PROBLEM TO SOLVE
Please copy all the lines that follow, word for word.

DATA EXTRACT
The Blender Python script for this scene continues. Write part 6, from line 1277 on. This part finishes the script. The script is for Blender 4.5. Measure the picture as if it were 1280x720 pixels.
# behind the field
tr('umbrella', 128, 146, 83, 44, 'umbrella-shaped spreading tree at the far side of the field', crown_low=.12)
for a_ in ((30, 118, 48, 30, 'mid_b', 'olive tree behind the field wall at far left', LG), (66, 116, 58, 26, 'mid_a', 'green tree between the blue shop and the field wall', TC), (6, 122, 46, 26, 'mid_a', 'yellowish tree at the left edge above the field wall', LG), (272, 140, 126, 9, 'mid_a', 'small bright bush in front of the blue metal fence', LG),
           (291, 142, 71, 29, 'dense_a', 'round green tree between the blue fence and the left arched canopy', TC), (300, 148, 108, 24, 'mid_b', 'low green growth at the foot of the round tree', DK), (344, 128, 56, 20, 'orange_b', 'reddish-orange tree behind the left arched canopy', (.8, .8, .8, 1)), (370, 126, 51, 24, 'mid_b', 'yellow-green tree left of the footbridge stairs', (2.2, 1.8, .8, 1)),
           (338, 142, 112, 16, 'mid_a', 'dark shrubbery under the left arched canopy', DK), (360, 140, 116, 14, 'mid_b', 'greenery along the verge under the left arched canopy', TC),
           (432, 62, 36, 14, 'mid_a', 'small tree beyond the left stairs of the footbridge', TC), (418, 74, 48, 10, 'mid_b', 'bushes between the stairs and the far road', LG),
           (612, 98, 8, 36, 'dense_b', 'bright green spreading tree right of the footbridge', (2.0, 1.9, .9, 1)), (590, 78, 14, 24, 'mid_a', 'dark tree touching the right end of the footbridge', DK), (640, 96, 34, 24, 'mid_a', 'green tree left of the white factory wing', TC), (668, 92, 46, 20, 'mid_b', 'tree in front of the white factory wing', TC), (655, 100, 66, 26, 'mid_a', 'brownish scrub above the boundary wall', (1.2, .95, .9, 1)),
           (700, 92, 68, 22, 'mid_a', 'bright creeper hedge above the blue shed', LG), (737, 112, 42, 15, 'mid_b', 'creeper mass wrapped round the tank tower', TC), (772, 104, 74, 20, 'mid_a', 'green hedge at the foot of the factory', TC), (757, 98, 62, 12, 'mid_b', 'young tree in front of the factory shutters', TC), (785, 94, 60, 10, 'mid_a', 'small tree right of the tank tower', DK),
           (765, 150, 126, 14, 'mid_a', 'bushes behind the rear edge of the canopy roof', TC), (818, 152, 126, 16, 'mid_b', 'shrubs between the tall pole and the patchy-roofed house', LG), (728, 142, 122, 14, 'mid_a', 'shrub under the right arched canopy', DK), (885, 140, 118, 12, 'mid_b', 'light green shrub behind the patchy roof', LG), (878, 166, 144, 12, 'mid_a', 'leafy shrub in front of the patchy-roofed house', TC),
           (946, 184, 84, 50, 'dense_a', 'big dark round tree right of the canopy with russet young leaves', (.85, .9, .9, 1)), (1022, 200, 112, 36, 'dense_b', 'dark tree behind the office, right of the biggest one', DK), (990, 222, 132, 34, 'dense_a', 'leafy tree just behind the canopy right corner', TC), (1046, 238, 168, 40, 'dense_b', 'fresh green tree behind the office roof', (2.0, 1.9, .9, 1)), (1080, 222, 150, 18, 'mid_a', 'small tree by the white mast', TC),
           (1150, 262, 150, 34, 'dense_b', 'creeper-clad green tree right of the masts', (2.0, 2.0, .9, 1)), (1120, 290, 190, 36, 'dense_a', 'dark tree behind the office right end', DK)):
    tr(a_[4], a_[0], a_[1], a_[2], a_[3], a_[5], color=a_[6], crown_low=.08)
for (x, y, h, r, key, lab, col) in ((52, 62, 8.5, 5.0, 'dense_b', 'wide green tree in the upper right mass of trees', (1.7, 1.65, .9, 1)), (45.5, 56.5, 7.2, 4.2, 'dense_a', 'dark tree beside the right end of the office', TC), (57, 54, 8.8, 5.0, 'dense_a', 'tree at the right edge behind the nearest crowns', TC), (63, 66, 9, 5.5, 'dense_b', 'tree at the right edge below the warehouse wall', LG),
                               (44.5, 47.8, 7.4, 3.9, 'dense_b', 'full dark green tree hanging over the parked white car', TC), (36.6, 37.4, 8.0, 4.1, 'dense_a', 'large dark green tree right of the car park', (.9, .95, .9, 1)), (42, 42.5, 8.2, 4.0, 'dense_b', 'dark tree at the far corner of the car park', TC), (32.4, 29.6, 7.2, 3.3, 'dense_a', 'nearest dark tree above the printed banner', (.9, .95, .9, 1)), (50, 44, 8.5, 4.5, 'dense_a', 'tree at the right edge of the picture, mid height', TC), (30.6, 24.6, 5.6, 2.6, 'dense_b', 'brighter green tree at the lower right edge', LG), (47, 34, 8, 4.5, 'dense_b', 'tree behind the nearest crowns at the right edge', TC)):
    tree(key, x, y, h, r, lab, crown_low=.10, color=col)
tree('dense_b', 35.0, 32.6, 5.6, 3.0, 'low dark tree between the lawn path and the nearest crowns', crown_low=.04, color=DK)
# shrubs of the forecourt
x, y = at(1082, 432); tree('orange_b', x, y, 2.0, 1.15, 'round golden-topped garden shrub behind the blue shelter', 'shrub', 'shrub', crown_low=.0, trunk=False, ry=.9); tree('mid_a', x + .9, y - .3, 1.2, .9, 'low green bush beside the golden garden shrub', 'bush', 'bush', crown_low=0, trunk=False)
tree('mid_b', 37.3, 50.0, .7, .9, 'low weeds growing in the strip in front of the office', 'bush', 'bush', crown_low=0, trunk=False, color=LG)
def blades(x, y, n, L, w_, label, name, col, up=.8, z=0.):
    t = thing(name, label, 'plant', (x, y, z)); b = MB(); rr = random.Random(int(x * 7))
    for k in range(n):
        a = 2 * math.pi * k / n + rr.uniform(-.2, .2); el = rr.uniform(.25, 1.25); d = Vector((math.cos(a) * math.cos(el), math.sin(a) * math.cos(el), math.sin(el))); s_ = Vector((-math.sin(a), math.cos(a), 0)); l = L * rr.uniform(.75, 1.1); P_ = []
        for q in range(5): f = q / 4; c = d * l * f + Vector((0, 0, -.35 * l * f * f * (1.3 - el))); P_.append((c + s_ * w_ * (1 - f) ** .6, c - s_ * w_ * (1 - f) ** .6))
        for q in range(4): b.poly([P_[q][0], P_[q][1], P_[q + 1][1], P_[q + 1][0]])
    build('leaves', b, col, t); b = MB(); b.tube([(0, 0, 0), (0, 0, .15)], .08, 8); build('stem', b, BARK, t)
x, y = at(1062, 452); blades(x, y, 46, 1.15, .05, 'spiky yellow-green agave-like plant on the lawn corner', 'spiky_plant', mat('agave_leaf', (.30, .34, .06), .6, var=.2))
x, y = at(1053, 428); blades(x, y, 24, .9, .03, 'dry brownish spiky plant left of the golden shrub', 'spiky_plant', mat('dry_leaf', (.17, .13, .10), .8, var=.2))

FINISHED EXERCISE
The Blender Python script for this scene continues. Write part 6, from line 1277 on. This part finishes the script. The script is for Blender 4.5. Measure the picture as if it were 1280x720 pixels.
# behind the field
tr('umbrella', 128, 146, 83, 44, 'umbrella-shaped spreading tree at the far side of the field', crown_low=.12)
for a_ in ((30, 118, 48, 30, 'mid_b', 'olive tree behind the field wall at far left', LG), (66, 116, 58, 26, 'mid_a', 'green tree between the blue shop and the field wall', TC), (6, 122, 46, 26, 'mid_a', 'yellowish tree at the left edge above the field wall', LG), (272, 140, 126, 9, 'mid_a', 'small bright bush in front of the blue metal fence', LG),
           (291, 142, 71, 29, 'dense_a', 'round green tree between the blue fence and the left arched canopy', TC), (300, 148, 108, 24, 'mid_b', 'low green growth at the foot of the round tree', DK), (344, 128, 56, 20, 'orange_b', 'reddish-orange tree behind the left arched canopy', (.8, .8, .8, 1)), (370, 126, 51, 24, 'mid_b', 'yellow-green tree left of the footbridge stairs', (2.2, 1.8, .8, 1)),
           (338, 142, 112, 16, 'mid_a', 'dark shrubbery under the left arched canopy', DK), (360, 140, 116, 14, 'mid_b', 'greenery along the verge under the left arched canopy', TC),
           (432, 62, 36, 14, 'mid_a', 'small tree beyond the left stairs of the footbridge', TC), (418, 74, 48, 10, 'mid_b', 'bushes between the stairs and the far road', LG),
           (612, 98, 8, 36, 'dense_b', 'bright green spreading tree right of the footbridge', (2.0, 1.9, .9, 1)), (590, 78, 14, 24, 'mid_a', 'dark tree touching the right end of the footbridge', DK), (640, 96, 34, 24, 'mid_a', 'green tree left of the white factory wing', TC), (668, 92, 46, 20, 'mid_b', 'tree in front of the white factory wing', TC), (655, 100, 66, 26, 'mid_a', 'brownish scrub above the boundary wall', (1.2, .95, .9, 1)),
           (700, 92, 68, 22, 'mid_a', 'bright creeper hedge above the blue shed', LG), (737, 112, 42, 15, 'mid_b', 'creeper mass wrapped round the tank tower', TC), (772, 104, 74, 20, 'mid_a', 'green hedge at the foot of the factory', TC), (757, 98, 62, 12, 'mid_b', 'young tree in front of the factory shutters', TC), (785, 94, 60, 10, 'mid_a', 'small tree right of the tank tower', DK),
           (765, 150, 126, 14, 'mid_a', 'bushes behind the rear edge of the canopy roof', TC), (818, 152, 126, 16, 'mid_b', 'shrubs between the tall pole and the patchy-roofed house', LG), (728, 142, 122, 14, 'mid_a', 'shrub under the right arched canopy', DK), (885, 140, 118, 12, 'mid_b', 'light green shrub behind the patchy roof', LG), (878, 166, 144, 12, 'mid_a', 'leafy shrub in front of the patchy-roofed house', TC),
           (946, 184, 84, 50, 'dense_a', 'big dark round tree right of the canopy with russet young leaves', (.85, .9, .9, 1)), (1022, 200, 112, 36, 'dense_b', 'dark tree behind the office, right of the biggest one', DK), (990, 222, 132, 34, 'dense_a', 'leafy tree just behind the canopy right corner', TC), (1046, 238, 168, 40, 'dense_b', 'fresh green tree behind the office roof', (2.0, 1.9, .9, 1)), (1080, 222, 150, 18, 'mid_a', 'small tree by the white mast', TC),
           (1150, 262, 150, 34, 'dense_b', 'creeper-clad green tree right of the masts', (2.0, 2.0, .9, 1)), (1120, 290, 190, 36, 'dense_a', 'dark tree behind the office right end', DK)):
    tr(a_[4], a_[0], a_[1], a_[2], a_[3], a_[5], color=a_[6], crown_low=.08)
for (x, y, h, r, key, lab, col) in ((52, 62, 8.5, 5.0, 'dense_b', 'wide green tree in the upper right mass of trees', (1.7, 1.65, .9, 1)), (45.5, 56.5, 7.2, 4.2, 'dense_a', 'dark tree beside the right end of the office', TC), (57, 54, 8.8, 5.0, 'dense_a', 'tree at the right edge behind the nearest crowns', TC), (63, 66, 9, 5.5, 'dense_b', 'tree at the right edge below the warehouse wall', LG),
                               (44.5, 47.8, 7.4, 3.9, 'dense_b', 'full dark green tree hanging over the parked white car', TC), (36.6, 37.4, 8.0, 4.1, 'dense_a', 'large dark green tree right of the car park', (.9, .95, .9, 1)), (42, 42.5, 8.2, 4.0, 'dense_b', 'dark tree at the far corner of the car park', TC), (32.4, 29.6, 7.2, 3.3, 'dense_a', 'nearest dark tree above the printed banner', (.9, .95, .9, 1)), (50, 44, 8.5, 4.5, 'dense_a', 'tree at the right edge of the picture, mid height', TC), (30.6, 24.6, 5.6, 2.6, 'dense_b', 'brighter green tree at the lower right edge', LG), (47, 34, 8, 4.5, 'dense_b', 'tree behind the nearest crowns at the right edge', TC)):
    tree(key, x, y, h, r, lab, crown_low=.10, color=col)
tree('dense_b', 35.0, 32.6, 5.6, 3.0, 'low dark tree between the lawn path and the nearest crowns', crown_low=.04, color=DK)
# shrubs of the forecourt
x, y = at(1082, 432); tree('orange_b', x, y, 2.0, 1.15, 'round golden-topped garden shrub behind the blue shelter', 'shrub', 'shrub', crown_low=.0, trunk=False, ry=.9); tree('mid_a', x + .9, y - .3, 1.2, .9, 'low green bush beside the golden garden shrub', 'bush', 'bush', crown_low=0, trunk=False)
tree('mid_b', 37.3, 50.0, .7, .9, 'low weeds growing in the strip in front of the office', 'bush', 'bush', crown_low=0, trunk=False, color=LG)
def blades(x, y, n, L, w_, label, name, col, up=.8, z=0.):
    t = thing(name, label, 'plant', (x, y, z)); b = MB(); rr = random.Random(int(x * 7))
    for k in range(n):
        a = 2 * math.pi * k / n + rr.uniform(-.2, .2); el = rr.uniform(.25, 1.25); d = Vector((math.cos(a) * math.cos(el), math.sin(a) * math.cos(el), math.sin(el))); s_ = Vector((-math.sin(a), math.cos(a), 0)); l = L * rr.uniform(.75, 1.1); P_ = []
        for q in range(5): f = q / 4; c = d * l * f + Vector((0, 0, -.35 * l * f * f * (1.3 - el))); P_.append((c + s_ * w_ * (1 - f) ** .6, c - s_ * w_ * (1 - f) ** .6))
        for q in range(4): b.poly([P_[q][0], P_[q][1], P_[q + 1][1], P_[q + 1][0]])
    build('leaves', b, col, t); b = MB(); b.tube([(0, 0, 0), (0, 0, .15)], .08, 8); build('stem', b, BARK, t)
x, y = at(1062, 452); blades(x, y, 46, 1.15, .05, 'spiky yellow-green agave-like plant on the lawn corner', 'spiky_plant', mat('agave_leaf', (.30, .34, .06), .6, var=.2))
x, y = at(1053, 428); blades(x, y, 24, .9, .03, 'dry brownish spiky plant left of the golden shrub', 'spiky_plant', mat('dry_leaf', (.17, .13, .10), .8, var=.2))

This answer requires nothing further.